Cable Reparation Kicks off

The US$10 million restoration of a troubled and critical China-US Internet cable near the mouth of the Yangtze River began yesterday, said an official with the East China Sea Branch of the State Oceanographic Bureau in Shanghai.

The repairs are expected to take more than half a month, Ye Min, an official with the bureau, said.

Last Friday, just 30 days after another section of the same cable broke down on the high seas 374 kilometres east of China's Chongming Island, it was clipped again.

The new accident occurred on a segment between Shanghai and Shantou in South China's Guangdong Province, not a major route for Internet traffic on the Chinese mainland and thus not as large a calamity as the first event.
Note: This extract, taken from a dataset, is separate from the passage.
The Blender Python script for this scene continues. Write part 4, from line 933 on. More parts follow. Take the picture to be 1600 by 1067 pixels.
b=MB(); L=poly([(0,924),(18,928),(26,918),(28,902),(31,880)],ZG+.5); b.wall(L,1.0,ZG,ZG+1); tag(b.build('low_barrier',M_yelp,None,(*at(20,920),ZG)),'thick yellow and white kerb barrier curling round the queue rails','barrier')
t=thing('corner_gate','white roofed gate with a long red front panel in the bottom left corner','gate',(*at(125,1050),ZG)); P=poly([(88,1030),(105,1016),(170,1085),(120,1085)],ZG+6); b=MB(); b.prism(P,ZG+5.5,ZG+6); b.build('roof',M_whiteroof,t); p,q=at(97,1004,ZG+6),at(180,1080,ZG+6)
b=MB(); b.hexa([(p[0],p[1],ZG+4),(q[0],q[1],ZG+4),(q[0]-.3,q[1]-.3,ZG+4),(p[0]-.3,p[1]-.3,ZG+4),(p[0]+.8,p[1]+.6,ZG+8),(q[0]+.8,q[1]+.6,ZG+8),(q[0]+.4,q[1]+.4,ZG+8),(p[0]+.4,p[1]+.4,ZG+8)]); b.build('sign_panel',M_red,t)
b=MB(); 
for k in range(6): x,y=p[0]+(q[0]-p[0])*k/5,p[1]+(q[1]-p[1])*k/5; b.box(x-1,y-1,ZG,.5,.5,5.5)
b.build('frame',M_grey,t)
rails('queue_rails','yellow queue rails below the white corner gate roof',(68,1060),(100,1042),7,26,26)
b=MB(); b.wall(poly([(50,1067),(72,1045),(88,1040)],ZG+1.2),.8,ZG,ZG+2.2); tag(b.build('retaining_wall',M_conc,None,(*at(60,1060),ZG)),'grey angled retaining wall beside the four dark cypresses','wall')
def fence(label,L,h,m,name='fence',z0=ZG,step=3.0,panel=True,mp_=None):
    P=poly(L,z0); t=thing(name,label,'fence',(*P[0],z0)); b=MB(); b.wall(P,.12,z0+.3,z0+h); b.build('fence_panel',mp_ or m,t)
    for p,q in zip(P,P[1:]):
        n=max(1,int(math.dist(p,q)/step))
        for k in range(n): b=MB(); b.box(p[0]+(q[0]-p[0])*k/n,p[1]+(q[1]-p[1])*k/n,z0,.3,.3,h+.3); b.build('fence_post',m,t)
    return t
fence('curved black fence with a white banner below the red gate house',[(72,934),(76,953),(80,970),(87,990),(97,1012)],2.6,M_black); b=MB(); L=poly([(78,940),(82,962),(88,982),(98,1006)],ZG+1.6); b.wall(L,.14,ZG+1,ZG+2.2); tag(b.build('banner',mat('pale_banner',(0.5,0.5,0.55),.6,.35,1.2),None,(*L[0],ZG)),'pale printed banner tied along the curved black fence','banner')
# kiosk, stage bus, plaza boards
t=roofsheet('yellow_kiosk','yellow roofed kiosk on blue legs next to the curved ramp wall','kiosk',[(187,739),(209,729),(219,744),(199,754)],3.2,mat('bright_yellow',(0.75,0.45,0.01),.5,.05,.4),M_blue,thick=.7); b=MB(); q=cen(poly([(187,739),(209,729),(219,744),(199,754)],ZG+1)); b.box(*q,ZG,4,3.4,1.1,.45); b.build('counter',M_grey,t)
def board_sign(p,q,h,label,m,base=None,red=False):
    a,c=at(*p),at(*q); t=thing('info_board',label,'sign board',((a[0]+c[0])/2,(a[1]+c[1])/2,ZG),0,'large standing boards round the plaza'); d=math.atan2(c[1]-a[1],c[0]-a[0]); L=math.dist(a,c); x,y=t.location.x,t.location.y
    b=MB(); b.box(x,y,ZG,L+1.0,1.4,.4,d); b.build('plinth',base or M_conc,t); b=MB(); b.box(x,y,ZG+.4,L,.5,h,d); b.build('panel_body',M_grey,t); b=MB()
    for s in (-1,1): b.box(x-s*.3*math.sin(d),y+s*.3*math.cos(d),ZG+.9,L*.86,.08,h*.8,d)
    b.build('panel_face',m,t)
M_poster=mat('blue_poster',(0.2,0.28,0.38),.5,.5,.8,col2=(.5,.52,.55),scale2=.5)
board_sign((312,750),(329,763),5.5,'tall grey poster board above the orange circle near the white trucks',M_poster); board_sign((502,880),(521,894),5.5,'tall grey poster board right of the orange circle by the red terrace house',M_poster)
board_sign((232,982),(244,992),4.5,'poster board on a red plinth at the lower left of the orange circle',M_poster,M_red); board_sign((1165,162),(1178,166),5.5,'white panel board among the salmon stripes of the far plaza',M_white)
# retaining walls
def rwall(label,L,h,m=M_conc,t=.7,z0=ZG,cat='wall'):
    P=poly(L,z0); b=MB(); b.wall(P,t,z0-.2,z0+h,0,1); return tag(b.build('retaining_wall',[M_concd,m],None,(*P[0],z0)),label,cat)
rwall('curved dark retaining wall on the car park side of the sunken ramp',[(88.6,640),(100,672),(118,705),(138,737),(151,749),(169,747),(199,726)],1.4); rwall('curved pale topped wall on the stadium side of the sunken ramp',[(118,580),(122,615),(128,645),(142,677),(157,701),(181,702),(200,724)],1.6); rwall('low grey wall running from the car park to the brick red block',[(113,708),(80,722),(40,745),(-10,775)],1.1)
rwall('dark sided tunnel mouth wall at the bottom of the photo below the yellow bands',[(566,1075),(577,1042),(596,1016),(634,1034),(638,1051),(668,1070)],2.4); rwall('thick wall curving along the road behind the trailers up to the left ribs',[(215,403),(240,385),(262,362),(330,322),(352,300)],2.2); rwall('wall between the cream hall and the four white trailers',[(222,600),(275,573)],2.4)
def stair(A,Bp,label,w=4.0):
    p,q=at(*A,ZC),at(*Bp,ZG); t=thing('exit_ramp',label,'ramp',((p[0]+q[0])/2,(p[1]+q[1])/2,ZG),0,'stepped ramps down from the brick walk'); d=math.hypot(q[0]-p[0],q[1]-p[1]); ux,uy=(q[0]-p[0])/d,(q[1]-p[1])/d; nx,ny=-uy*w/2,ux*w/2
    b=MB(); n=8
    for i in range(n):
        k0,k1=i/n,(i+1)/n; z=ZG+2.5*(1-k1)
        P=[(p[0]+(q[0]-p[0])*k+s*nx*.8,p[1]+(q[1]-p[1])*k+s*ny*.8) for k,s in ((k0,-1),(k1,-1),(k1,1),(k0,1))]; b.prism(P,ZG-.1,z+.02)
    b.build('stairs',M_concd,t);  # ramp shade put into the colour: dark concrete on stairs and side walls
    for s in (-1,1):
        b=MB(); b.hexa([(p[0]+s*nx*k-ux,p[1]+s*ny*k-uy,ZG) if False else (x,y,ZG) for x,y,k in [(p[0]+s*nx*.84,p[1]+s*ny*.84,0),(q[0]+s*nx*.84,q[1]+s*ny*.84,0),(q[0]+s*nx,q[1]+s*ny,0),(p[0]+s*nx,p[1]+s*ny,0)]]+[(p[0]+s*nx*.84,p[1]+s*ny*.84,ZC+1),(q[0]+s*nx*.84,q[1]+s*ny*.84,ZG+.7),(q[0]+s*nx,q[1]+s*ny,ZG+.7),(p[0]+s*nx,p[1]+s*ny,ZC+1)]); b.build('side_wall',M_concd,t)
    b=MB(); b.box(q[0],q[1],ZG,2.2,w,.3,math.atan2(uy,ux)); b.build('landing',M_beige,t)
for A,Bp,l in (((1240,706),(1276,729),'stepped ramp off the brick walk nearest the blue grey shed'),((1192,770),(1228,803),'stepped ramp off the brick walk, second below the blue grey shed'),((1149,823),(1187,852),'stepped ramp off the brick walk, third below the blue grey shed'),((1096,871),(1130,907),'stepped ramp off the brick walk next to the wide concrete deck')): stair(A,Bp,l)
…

Yet both cable cuts caused online woes for Taiwan Province users.

Officials speculate that a fishing boat may have severed the line. It is believed that a fishing boat wandered into the area and accidentally tangled an anchor or fishing net with the cable. Either the gear broke the cable or the fisherman cut the cable to save their valuable fishing gear, said Ke Chang, a Beijing official in charge of cable maintenance with the oceanographic bureau.

Ke said the cable has been broken seven times since its establishment. It was placed deliberately away from the river mouth's various fishing areas, but fishing boats have damaged it anyway.

China Telecom has tried to ward off trouble by relocating the cable over the years at a cost of US$12 million, but that effort has not solved the problem either. Even if the responsible fishermen could be caught, it is unlikely they could afford even a fraction of the repair costs, Ke said.

Ke said the government and cable owners will have to do more to safeguard the cable.

China Telecom is trying. The company is promoting cable protection in some areas, equipping larger fishing boats with geological positioning systems and promising to compensate fishermen for lost gear if fishermen don't clip the cable to disentangle.

But that is a large burden for any single enterprise, so the government will mainly prod China Telecom to improve its signage warning of the cable, Ke said. He also said his department is improving the country's related regulations to better protect the cables.